Bunge哲学辞典:情報 information

2012年07月15日 13時25分01秒 | Mario Bunge哲学辞典
2012年7月15日-2
Bunge哲学辞典:情報 information

information 情報 [BungeDic1: 139-140]
 【a 工学】 情報理論は、電線に沿うかまたは空間を通じた電磁気的信号の伝送〔伝導〕を扱う。それは特に、伝送の忠実性に、よって伝送経路上の雑音(乱雑摂動)の効果を最小化する方法に、関わる。情報理論は、広く信じられているところとは反対に、意味とはまったく関わらない。たとえば、『わたし、あなたを愛してるわ』という伝言の情報量は、『わたし、あなたが嫌いよ』という伝言の情報量と厳密に同じである。その理由は、信号と意味の間の関係が約束事〔規約上のこと〕だからである。それで、異なる伝言で、異なる言語における同じ考えを伝送する。

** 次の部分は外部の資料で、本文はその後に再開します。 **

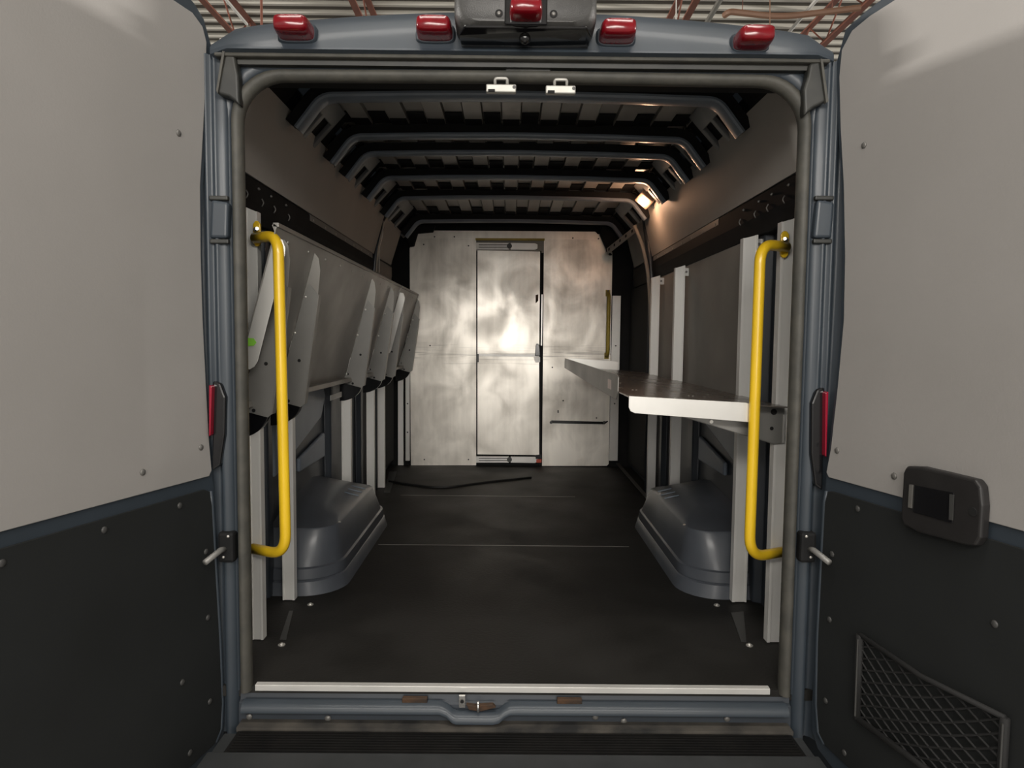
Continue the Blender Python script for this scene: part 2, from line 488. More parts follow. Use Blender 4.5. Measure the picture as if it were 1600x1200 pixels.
# pillars
pp_ = [(.14, .06), (.030, .016), (.036, -.002), (.048, -.013), (.058, -.012), (.062, -.020), (.069, -.022), (.073, -.013), (.081, -.013),
       (.085, -.022), (.092, -.024), (.097, -.012), (.103, -.016), (.110, -.030), (.119, -.036), (.130, -.032), (.142, -.015), (.165, .02), (.19, .05)]
pp_low = [(.14, .06), (.030, .016), (.036, -.002), (.048, -.013), (.058, -.014), (.064, -.014), (.069, -.006), (.074, .008), (.081, .012),
          (.085, .010), (.092, .006), (.097, -.004), (.103, -.016), (.110, -.026), (.119, -.030), (.130, -.026), (.142, -.012), (.165, .02), (.19, .05)]
for s, xi in ((-1, XI_L), (1, XI_R)):
    L = []
    for z, lowk, bow in ((-.14, 1, .0), (.2, 1, .0), (.58, 1, .0), (.68, .9, 0), (.76, .1, .0), (.95, 0, .003), (1.2, 0, .006), (1.5, 0, .004), (1.64, 0, -.001), (1.725, 0, -.004)):
        L.append([(xi + s * (u0 * (1 - lowk) + u1 * lowk + (bow if u0 > .1 else 0)), y0 * (1 - lowk) + y1 * lowk, z) for (u0, y0), (u1, y1) in zip(pp_, pp_low)])
    MB().loft(L, False).build('rear_pillar', M['paint'], fr, smooth=True)
    # hinge pocket
    q = at(341 if s < 0 else 1289, 342, Y=-.03)
    MB().prism([(q.x - .026, -.028, q.z - .05), (q.x + .022, -.028, q.z - .05), (q.x + .026, -.028, q.z + .045), (q.x - .02, -.028, q.z + .052)], (0, .03, 0)).build('hinge_cover', M['paint'], fr, bevel=.008, seg=3)
    for dz in (.056, -.058):
        MB().box(q.x - .026, q.x + .024, -.027, -.012, q.z + dz - .006, q.z + dz + .006).build('hinge_gap', M['rubber_dark'], fr, bevel=.003)
    # roof rail side post to body corner
# header panel: shaped across the width
NX = 28
hp = [(.004, 1.684, 0), (-.004, 1.692, 0), (-.008, 1.700, 0), (-.014, 1.712, 0), (-.052, 1.7205, 0), (-.058, 1.723, 0), (-.055, 1.729, 0), (-.042, 1.734, 0),
      (-.036, 1.757, .25), (-.028, 1.785, .5), (-.012, 1.822, .8), (.006, 1.850, 1), (.05, 1.872, 1), (.12, 1.893, 1), (.30, 1.945, .6)]
L = []
for i in range(NX + 1):
    x = -.795 + i / NX * (1.642)
    t = (x - .026) / .821
    crown = -.055 * t * t - .035 * max(0, (abs(t) - .9) / .1) ** 2
    pr = min(1, max(0, (1 - abs(t)) / .07))
    L.append([(x, a if a > -.02 else -.02 + (a + .02) * pr, b + crown * k) for a, b, k in hp])
MB().loft(L, False).build('header', M['paint'], fr, smooth=True, angle=40)
MB().box(-.775, .828, -.046, -.010, 1.709, 1.7195).build('rain_gutter', M['rubber'], fr, bevel=.005)
MB().box(-.765, .818, -.026, -.002, 1.696, 1.709).build('gutter_gap', M['rubber_dark'], fr)
for s, pg, lip_ in ((-1, [(351, 80), (366, 84), (372, 118), (374, 164), (357, 151), (339, 146), (338, 138)], [(347, 79), (351, 80), (340, 146), (337, 142)]),
                 (1, [(1282, 92), (1292, 158), (1272, 168), (1257, 181), (1256, 140), (1262, 120), (1266, 98)], [(1282, 91), (1286, 92), (1295, 158), (1291, 161)])):
    # rubber corner blocks hanging at the two top corners
    MB().prism([at(x_, y_, Y=-.040) for x_, y_ in pg], (0, .034, 0)).build('corner_rubber', M['rubber_dark'], fr, bevel=.007, seg=3)
    MB().prism([at(x_, y_, Y=-.048) for x_, y_ in lip_], (0, .014, 0)).build('corner_lip', M['rubber'], fr, bevel=.001)
# inner header beam
MB().loft([[(x, a, b) for a, b in ((.10, 1.682), (.014, 1.684), (.014, 1.70), (.13, 1.81), (.16, 1.81), (.12, 1.692))] for x in (-.78, .84)], True, True).build('inner_header', M['black'], fr)
pl = at(825, 107, Y=-.010)
MB().box(pl.x - .060, pl.x + .060, -.014, -.004, pl.z - .010, pl.z + .008).build('latch_slot', M['rubber_dark'], fr, bevel=.003)

# van outer body
bd = setting('trim_4', (0, 2, -.3), 'slate blue outer body of the van')
for s, xa in ((-1, -.935), (1, 1.015)):
    L = []
    for x, z in ((xa - s * .05, -.40), (xa, -.30), (xa + s * .02, .5), (xa + s * .01, 1.2), (xa - s * .02, 1.64), (xa - s * .05, 1.80), (xa - s * .12, 1.925), (.04, 1.965)):
        L.append([(x, yv, z) for yv in ((.05 if z < 1.7 else .30), .9, 3.0, 5.4)])
    MB().loft(L, False).build('body_side', M['paint'], bd, smooth=True)
MB().box(-.93, 1.0, 5.3, 5.35, -.3, 1.90).build('cab_rear', M['black'], bd)

# top-level fittings on the frame
def marker(px, py, label, Y=-.075, w=.046):
    c = at(px, py, Y=Y)
    t = thing('marker_light', label, 'marker light', c, 'red marker lights above the rear doors')
    L = []
    for k in range(6):
        tt = k / 5
        yy = Y + .055 - .085 * math.sin(tt * PI / 2)
        hw, hh = w * (1 - .22 * tt ** 3), .0205 * (1 - .28 * tt ** 3)
        n = 20; lp = []
        for i in range(n):
            a = 2 * PI * i / n
            cx, sz = math.cos(a), math.sin(a)
            lp.append((c.x + math.copysign(abs(cx) ** .45, cx) * hw, yy, c.z + math.copysign(abs(sz) ** .45, sz) * hh + .003 * tt))
        L.append(lp)
    MB().loft(L, True, True).build('red_lens', M['red'], t, smooth=True, angle=60)
    n = 20
    L = [[(c.x + math.copysign(abs(math.cos(a)) ** .5, math.cos(a)) * (w + e), yy, c.z + math.copysign(abs(math.sin(a)) ** .5, math.sin(a)) * (.022 + e))
          for a in [2 * PI * i / n for i in range(n)]] for e, yy in ((.006, Y + .075), (.006, Y + .040), (.001, Y + .032))]
    MB().loft(L, True, True).build('base', M['paint'] if w > .041 else M['gloss_black'], t, smooth=True, angle=50)
    return t


marker(457, 42, 'red marker light at the far left of the header')
marker(678, 43, 'red marker light just left of the camera housing')
marker(966, 48, 'red marker light just right of the camera housing')
marker(1180, 58, 'red marker light at the far right of the header')
ch = thing('camera_housing', 'black plastic reversing camera housing in the middle of the header', 'camera housing', (0.04, -.07, 1.742))
L = []
cx = at(821, 50, Y=-.12).x
for y_, w_, z0, z1 in ((.02, .180, 1.744, 1.90), (-.10, .178, 1.742, 1.890), (-.135, .172, 1.746, 1.875), (-.150, .158, 1.756, 1.86)):
    lp = []; r = .045
    for (sx, sz, a0) in ((1, 1, 0), (-1, 1, 90), (-1, -1, 180), (1, -1, 270)):
        for k in range(6):
            a = math.radians(a0 + k * 18)
            lp.append((cx + sx * (w_ - r) + math.cos(a) * r, y_, ((z1 - r) if sz > 0 else (z0 + r)) + math.sin(a) * r))
    L.append(lp)
MB().loft(L, True, True).build('housing_shell', M['housing'], ch, smooth=True, angle=50)
MB().prism([(cx - .150, -.140, 1.752), (cx + .150, -.140, 1.752), (cx + .165, -.110, 1.7435), (cx + .165, .0, 1.7455), (cx - .165, .0, 1.7455), (cx - .165, -.110, 1.7435)], (0, 0, -.006)).build('underside', M['gloss_black'], ch, bevel=.006)
lc = at(820, 62, Z=1.738)
MB().dome((lc.x, lc.y, 1.742), (0, -.45, -1), .015, .016, 18, 6).build('camera_lens', M['gloss_black'], ch, smooth=True)
for dx in (-.066, .067):
    q = at(822, 21, Y=-.152)
    MB().disc((q.x + dx, -.149, q.z), (0, -1, 0), .0095, .0025, 16).build('screw_well', M['gloss_black'], ch)
    MB().dome((q.x + dx, -.1515, q.z), (0, -1, 0), .0052, .003, 12, 3).build('screw', M['bolt'], ch)
q = at(822, 18, Y=-.16)
MB().box(q.x - .052, q.x + .052, -.156, -.146, q.z - .028, q.z + .04).build('lamp_recess', M['gloss_black'], ch, bevel=.004)
marker(822, 15, 'red marker light set into the black camera housing', Y=-.175, w=.040)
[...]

 【b 科学】 概念としてではないにしろ、「情報」という語は、工学から、最初に生物学(とりわけ遺伝学)を汚染し、次いで生化学(そしてそれを通して分子生物学)、心理学、社会学、そして他にまで溢れ散らばった。このような急速な広がりの理由の一つは、それぞれの場合で、「情報」という語に、様々な語義が暗黙に割り当てられたことである。たとえば遺伝学では、『情報』はDNA『構造』(または、 構成要素であるヌクレオチドの順序)と同じである。神経科学では、『情報流』は、一神経に沿って伝播する信号にほかならない。しかしそれは、命令といった伝言を運ぶ信号では決してない。なぜなら、神経細胞は何事も理解できないからである。心理学では、「情報処理」という表現は、機構〔メカニズム〕の不明な心的過程を何であれ、指す。実際、情報処理の認知心理学全体は本質的に、あかぬけした情報風に翻訳された、古くからの心理主義的心理学だと主張できるだろう。情報処理心理学の計算主義版〔計算主義流の情報処理心理学〕に関して言えば、それは数理モデルを含むから、厳密であるということ以外の疑問は無い。問題は、(a) それは適切で生産的かどうか、(b) 計算という概念を運動行動と知覚にまで適用可能性の範囲を拡げることによって、それは事実をモデルと混同しないかどうか、そして (c) 認知を動機と感情 affect から分離することによって、それは心理学を貧しくし、ばらばらにしないのかどうか、である。ところが、まだまだ、これからである。社会学者のなかには、全ての社会的出来事〔事象〕は、結局のところ情報流になる、と主張してきた者もいる。もう一度言おう。厳密な考えは、脈絡(この場合には、遠距離通信工学)から取り出されると、奇怪な極端へと導いてしまう。
 【c 意味論】意味という概念を、情報という概念でもって解明しようといういくつかの試みがなされてきた。それらはすべて、二つの理由から、失敗するほかなかった。第一になぜなら、上記の【a】で注釈したように、情報量と情報の内容とは、無関係だからである。第二になぜなら、意味は、情報理論で現われる客観的確率の概念とは、無関係だからである。